Features
06.03.2012, Words by Ruth Saxelby

The story behind Grimes's 'Oblivion' video

Emily Kai Bock is a Montreal based video director, film student and friend of Claire Boucher, aka Grimes. Along with mutual friend and cinematographer Evan Profofsky, they made the video to Grimes’s song Oblivion on a shoe-string budget last summer. It hit the internet on Friday and has already topped 200,000 views. What makes it so good, so very repeat-watchable, is the way it both embraces and rejects the traditional pop video narrative. With her headphones on, Boucher is in her own world, performing for herself as much as the onlooker. While that may be for practical reasons (see below), the effect is the same. And, yes, there are cheerleaders and body builders too. It’s fun, it’s powerful and it’s yet more evidence for Grimes’s dead-cert star status. I dropped Emily a few questions last week to find out about the making of the video, how she got into film making and why she’s drawn to working in the music video medium.

Hey Emily, how are you?

I’m great. Thank you.

Congratulations on the Oblivion video! I love the way it plays with the classic pop video trope but with a very Grimes spin on it. What was the idea behind it?
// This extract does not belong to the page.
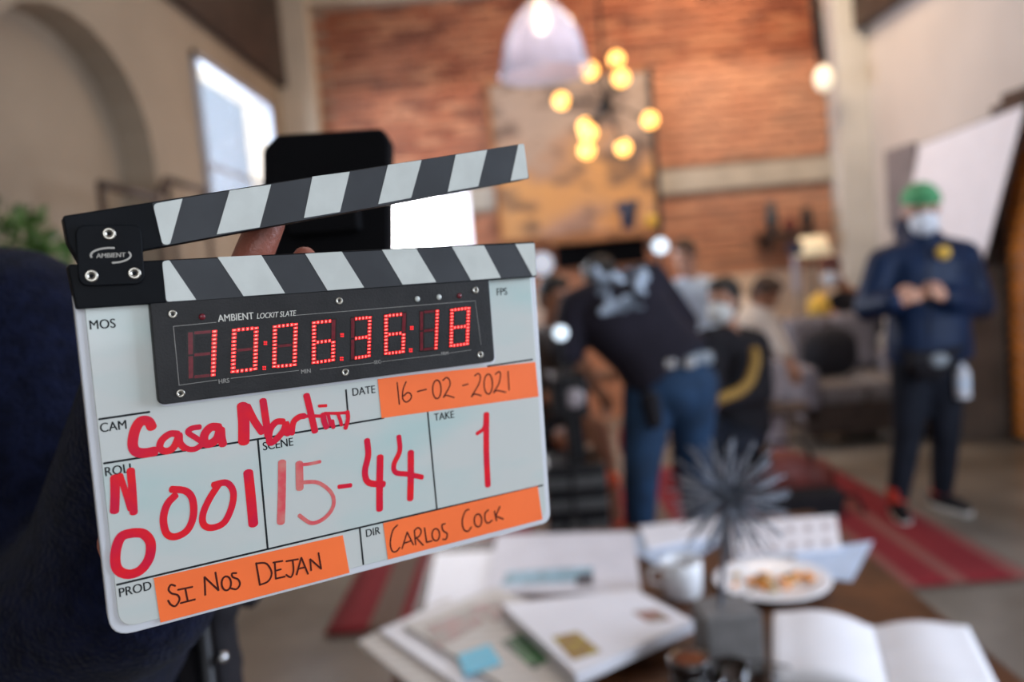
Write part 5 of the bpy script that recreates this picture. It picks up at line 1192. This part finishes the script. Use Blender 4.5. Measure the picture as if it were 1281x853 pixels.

I guess I had been thinking about the gladiator archetype and how it would be interesting to re-contextualize it as well as play around with the roles of the spectacle and the spectator. I liked the idea of framing Claire against a typically male crowd, having her attention fixed to the camera as the crowd’s attention was diverted to the field, allowing her to become the most dominate thing in the frame while at the same time surrounded by men twice her size.

The shoot looks like it was a lot of fun. Could you tell me a bit about the making of it?

We shot it in one weekend, which I guess, was pretty insane. The two sporting events were back to back, which worked out well for renting the 35mm cameras. The energy of the crowd was incredible. Claire had to wear headphones out of necessity to hear the music and I had to tap Evan (the cinematographer) on the shoulder to start and end takes. The mosh pit scene was a lot fun – we used her brother’s friends who were all very sweet. I wanted them to look really exhausted throughout it, so I asked them to do push-ups when the camera wasn’t rolling, which was sort of cruel looking back. We oiled them up in vegetable oil and Claire bought them about 12 frozen pizzas.

What is Grimes like to work with?

She is a good friend of mine and we innately trust each other which made it really easy. I think I started making films around the same time she started to record music, so there was this sense of accomplishment working on a music video together. Her work and who she is has always inspired me and we have a lot of fun together, so over all, it was a pretty euphoric experience.

How did you get into film making/video directing?

It was an evolution of documenting my installation/performance work, and then beginning to make work specially for the camera, starting with documentary up to now, mixing documentary into fiction – I think both elements are in her video.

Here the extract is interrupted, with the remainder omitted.